What is a memorial day in a country that has always known war and where remembrance means adding the toll of one year’s dead and wounded to the scales of history. A country where war never ends, where the sirens may pause but never stop, where each generation grows up knowing that they will have to fight or flee. To stand watch or run away. It is not so much the past that is remembered on this day, but the present and the future. The stillness, a breath in the warm air, before setting out to climb the slopes of tomorrow.
Who can count the dust of Jacob. And yet each memorial day we count the dust. The dust that is a fraction of those who have fallen defending the land for thousands of years. Flesh wears out, blood falls to the earth where the red daisies grow, and bone turns to dust. The dust blows across the graves of soldiers and prophets, the tombs of priests hidden behind brush, the caverns where forefathers rest in sacred silence, laid to rest by their sons, who were laid to rest by their own sons, generations burying the past, standing guard over it, being driven away and returning each time.
On Memorial Day, the hands of memory are dipped in the dust raising it to the blue sky. A prayer, a whisper, a dream of peace. And the wind blows the candles out. War follows. And once again blood flows into the dust. A young lieutenant shading his eyes against the sun. An old man resting with his family on the beach. Children climbing into bed in a village beneath the hills. And more bodies are laid to rest in the dust. Until dust they become.

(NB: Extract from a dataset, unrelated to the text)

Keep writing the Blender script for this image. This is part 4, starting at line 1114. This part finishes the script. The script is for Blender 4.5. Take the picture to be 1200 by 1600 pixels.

In this land, the Maker of Stars and Dust vowed to Abraham that his children would be as many as the dust of the earth and the stars of heaven. In their darkest days, they would be as the dust. But there is mercy in the numberless count of the dust. Mercy in not being able to make a full count of the fallen. In remaining ignorant of that full measure of woe. Modern technologies permit us terrible estimates. Databanks store the names of millions, village by village and city by city. Terrible digital cemeteries of ghosts. But there is no counting the dust. And when we walk the length and breadth of the land, as the Maker told Abraham to do, it the dust that supports our feet, we stand upon the shoulders of giants. We walk in the dust of our ancestors.
Some new countries are built to escape from the past, but there is no escaping it in these ancient hills. IDF soldiers patrol over ground once contested by empires, tread over spearheads and the wheels of chariots buried deep in the earth. The Assyrians and the Babylonians came through here in all their glory. Greek and Roman soldiers and mercenaries pitted themselves against the handful of Judeans who came out of the Babylonian exile. The Ottoman and the Arab raged here, and Crusader battering rams and British Enfield rifles still echo in the quiet hills.